Moolenaar aims to stop ‘bogus patent lawsuits’ being filed by America’s adversaries

Hostile foreign adversaries of the United States would be banned from using America’s patent system to gain economic leverage and undermine its national security under new legislation led by U.S. Rep. John Moolenaar (R-MI).

The Prohibiting Adversarial Patents Act of 2026, H.R. 9142, which Rep. Moolenaar cosponsored on June 4 alongside two Republican colleagues, would prohibit the issuance of a U.S. patent to any person or entity who is identified to be a threat to U.S. national security pursuant to the Non-SDN CMIC List, the 1260H List, or the Federal Communications Commission’s Covered List.

“The Chinese Communist Party [CCP] seeks out U.S. patents not because it believes in the right to own one’s intellectual property, but because stealing American innovation is part of its economic plan,” said Rep.

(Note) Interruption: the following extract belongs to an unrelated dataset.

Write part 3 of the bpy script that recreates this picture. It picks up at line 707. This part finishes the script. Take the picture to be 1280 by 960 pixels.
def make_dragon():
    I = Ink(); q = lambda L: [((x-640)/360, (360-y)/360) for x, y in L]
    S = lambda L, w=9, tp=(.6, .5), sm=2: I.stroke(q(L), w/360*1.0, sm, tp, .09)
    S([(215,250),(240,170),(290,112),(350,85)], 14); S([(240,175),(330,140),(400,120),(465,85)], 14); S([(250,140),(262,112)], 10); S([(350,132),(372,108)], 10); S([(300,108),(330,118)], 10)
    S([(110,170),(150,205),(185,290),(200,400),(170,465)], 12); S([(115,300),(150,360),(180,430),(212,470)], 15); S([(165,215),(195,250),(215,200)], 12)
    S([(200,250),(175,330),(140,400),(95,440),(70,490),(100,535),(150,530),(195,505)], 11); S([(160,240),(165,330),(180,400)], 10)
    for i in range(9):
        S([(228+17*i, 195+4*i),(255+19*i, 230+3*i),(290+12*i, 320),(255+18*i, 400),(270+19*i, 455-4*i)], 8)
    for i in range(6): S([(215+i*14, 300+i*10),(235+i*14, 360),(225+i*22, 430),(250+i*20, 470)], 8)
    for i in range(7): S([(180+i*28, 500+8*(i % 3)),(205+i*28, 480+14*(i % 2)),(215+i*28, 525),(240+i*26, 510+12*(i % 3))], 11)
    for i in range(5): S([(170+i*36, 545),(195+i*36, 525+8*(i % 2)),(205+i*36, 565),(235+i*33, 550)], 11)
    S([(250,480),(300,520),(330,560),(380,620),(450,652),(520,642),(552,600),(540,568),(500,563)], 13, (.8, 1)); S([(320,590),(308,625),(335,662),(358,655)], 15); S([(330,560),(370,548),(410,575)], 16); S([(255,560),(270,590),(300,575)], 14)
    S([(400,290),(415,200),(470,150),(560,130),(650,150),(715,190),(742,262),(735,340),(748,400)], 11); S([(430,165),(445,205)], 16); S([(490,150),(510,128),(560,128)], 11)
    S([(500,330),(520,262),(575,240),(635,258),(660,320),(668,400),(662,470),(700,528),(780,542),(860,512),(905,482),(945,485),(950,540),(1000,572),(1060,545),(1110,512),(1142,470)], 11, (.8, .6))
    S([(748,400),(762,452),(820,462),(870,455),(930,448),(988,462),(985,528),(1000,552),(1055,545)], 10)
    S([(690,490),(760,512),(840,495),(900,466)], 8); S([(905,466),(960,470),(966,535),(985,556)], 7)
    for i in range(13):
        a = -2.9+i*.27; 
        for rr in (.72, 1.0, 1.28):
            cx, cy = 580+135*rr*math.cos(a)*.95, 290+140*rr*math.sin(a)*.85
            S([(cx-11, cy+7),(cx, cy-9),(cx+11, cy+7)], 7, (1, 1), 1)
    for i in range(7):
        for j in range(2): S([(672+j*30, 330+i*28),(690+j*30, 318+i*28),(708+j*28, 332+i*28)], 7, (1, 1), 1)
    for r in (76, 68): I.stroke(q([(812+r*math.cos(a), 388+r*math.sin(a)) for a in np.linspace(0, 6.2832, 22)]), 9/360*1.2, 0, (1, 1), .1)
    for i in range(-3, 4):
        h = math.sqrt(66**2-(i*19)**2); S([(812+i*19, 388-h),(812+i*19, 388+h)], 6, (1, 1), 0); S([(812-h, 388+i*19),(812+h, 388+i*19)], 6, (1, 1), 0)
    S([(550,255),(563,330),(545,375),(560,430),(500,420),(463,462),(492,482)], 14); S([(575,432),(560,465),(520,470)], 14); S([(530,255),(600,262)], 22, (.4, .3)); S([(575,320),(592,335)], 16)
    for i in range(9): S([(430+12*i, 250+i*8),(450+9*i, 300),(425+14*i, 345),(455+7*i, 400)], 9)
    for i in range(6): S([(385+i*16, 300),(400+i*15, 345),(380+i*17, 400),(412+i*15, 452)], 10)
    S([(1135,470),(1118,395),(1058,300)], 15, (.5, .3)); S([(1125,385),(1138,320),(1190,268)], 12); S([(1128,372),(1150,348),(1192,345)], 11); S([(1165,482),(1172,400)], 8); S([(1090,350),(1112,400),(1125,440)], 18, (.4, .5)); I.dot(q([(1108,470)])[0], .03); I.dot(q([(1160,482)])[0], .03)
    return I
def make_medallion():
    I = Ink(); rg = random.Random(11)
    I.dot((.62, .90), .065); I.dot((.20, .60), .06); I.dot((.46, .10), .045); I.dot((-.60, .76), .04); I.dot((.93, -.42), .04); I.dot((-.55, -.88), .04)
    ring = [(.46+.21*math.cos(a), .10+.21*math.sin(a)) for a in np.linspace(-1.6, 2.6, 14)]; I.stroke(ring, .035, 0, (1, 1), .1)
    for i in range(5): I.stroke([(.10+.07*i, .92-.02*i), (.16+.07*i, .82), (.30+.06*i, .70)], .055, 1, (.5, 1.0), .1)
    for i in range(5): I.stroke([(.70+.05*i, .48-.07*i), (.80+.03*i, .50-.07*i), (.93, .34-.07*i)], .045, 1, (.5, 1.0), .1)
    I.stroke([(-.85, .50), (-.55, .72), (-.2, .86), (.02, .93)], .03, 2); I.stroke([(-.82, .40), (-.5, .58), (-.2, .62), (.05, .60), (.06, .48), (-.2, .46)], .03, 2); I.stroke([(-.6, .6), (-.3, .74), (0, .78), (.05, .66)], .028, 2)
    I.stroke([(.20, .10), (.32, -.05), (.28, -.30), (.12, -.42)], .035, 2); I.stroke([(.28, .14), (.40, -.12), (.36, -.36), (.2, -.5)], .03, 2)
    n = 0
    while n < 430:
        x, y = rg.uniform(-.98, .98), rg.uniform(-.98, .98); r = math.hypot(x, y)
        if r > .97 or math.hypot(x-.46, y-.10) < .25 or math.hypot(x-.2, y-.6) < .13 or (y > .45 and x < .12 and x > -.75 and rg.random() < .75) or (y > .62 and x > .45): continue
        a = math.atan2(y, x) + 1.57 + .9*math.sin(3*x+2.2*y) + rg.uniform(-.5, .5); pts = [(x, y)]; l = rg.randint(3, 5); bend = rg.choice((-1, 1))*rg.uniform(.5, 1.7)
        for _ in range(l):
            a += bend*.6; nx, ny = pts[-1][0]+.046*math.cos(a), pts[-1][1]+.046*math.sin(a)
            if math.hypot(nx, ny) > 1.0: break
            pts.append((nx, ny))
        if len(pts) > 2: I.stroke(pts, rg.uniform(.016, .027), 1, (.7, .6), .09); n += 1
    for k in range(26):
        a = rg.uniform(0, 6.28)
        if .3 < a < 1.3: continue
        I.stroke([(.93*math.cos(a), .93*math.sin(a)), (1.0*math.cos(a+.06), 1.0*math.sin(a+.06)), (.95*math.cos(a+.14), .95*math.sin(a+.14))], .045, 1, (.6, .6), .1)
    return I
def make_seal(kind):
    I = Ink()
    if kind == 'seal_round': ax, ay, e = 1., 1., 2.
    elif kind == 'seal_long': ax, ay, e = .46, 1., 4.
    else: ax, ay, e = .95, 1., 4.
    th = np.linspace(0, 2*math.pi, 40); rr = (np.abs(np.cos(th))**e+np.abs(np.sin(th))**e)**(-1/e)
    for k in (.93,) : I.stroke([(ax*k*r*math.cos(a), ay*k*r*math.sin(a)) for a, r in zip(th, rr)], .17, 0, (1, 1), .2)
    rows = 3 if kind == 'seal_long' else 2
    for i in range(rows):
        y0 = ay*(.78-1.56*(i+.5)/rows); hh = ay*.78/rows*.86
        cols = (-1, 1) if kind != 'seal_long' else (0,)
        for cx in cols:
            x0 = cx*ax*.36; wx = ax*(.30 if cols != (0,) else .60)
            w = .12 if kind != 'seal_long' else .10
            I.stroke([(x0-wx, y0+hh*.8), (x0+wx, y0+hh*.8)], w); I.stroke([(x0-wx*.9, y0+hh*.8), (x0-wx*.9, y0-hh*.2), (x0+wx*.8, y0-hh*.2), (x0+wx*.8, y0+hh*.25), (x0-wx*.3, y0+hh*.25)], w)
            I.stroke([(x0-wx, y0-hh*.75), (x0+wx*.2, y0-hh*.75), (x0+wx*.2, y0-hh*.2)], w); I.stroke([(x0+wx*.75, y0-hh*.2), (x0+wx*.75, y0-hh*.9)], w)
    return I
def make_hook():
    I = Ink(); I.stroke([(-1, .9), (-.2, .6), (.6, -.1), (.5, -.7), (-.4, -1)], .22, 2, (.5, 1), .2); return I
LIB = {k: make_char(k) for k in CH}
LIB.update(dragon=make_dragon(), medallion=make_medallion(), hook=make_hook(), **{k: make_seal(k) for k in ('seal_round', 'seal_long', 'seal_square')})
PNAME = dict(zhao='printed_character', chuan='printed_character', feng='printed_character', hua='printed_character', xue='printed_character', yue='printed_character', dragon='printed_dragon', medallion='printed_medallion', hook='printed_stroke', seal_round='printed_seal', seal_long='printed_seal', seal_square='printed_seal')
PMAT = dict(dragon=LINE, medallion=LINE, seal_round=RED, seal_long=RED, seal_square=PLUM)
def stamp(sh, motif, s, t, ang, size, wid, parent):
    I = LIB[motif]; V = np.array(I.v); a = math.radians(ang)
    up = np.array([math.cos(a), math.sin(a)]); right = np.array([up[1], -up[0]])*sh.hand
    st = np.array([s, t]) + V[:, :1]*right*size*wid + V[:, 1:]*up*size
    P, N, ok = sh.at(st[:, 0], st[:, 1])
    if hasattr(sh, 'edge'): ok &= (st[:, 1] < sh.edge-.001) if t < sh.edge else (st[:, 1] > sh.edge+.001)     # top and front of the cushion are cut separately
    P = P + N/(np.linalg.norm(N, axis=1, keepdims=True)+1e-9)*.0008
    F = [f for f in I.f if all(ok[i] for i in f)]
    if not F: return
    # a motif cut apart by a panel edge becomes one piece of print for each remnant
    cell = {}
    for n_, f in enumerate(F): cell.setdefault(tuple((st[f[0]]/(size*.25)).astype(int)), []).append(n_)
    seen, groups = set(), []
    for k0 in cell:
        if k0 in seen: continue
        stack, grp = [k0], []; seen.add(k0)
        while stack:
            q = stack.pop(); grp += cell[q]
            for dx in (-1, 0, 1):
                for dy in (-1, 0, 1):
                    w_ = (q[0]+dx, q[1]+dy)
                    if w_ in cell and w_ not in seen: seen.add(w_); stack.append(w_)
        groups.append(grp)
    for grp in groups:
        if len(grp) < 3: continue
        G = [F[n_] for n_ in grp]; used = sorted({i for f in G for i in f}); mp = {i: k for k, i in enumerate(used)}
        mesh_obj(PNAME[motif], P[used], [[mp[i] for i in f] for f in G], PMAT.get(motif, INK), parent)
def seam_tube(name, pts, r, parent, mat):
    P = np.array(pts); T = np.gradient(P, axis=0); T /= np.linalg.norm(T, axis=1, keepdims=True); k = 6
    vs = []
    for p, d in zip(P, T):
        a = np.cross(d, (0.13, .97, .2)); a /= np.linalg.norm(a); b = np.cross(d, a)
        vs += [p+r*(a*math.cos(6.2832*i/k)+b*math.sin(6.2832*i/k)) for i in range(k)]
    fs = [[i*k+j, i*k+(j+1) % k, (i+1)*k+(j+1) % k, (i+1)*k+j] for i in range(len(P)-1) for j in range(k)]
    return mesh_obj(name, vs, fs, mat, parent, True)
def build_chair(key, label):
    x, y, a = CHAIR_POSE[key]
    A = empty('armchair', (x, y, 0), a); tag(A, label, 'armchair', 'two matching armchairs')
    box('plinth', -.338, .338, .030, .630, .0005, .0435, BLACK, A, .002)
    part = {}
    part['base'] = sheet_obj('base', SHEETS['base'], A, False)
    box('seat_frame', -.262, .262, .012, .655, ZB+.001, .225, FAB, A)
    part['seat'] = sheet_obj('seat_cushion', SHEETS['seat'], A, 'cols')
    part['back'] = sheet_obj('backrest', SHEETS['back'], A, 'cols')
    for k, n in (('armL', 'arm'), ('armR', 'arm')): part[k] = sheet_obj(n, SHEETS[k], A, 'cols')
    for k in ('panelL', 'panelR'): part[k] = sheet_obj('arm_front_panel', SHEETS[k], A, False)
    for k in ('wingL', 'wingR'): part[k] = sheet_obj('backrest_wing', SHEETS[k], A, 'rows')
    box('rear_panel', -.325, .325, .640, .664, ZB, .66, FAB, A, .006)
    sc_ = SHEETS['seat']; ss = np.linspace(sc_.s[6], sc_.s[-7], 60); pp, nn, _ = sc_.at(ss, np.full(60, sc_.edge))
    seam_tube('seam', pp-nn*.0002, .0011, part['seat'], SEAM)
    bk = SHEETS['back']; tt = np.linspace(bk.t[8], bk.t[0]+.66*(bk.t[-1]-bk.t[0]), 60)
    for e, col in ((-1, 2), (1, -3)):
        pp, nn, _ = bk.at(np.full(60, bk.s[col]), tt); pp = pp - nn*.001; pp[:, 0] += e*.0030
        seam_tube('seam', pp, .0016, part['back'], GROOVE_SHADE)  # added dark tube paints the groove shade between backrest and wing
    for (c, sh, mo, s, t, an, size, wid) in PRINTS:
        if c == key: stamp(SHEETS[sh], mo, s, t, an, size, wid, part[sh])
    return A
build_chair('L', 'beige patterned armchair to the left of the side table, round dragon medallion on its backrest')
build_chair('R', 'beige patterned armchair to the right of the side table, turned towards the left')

Moolenaar, chairman of the Select Committee on China. “This legislation strengthens our laws against the CCP’s attempts to use lawfare to flood our judiciary with bogus patent lawsuits.”

According to data from the World Intellectual Property Organization, China has filed more patent applications than any other country over the last decade, with more than 1.8 million patents filed in 2024. 

Similarly, nearly 55 percent of all U.S. patent applications in 2024 were filed by foreign residents, namely China, which filed a record 49,000 applications, most of which are funded, wholly or in-part, by the CCP through its Made in China 2025 plan.

“No country abuses our open society and our legal system more than China, and that must be stopped,” Rep. Moolenaar said.

With U.S. patents, companies not only can bypass their ban by signing licensing agreements for them, but they can also assert their patents in U.S. courts against American companies, said the congressman.

H.R. 9142 has garnered support from the High Tech Inventors Alliance.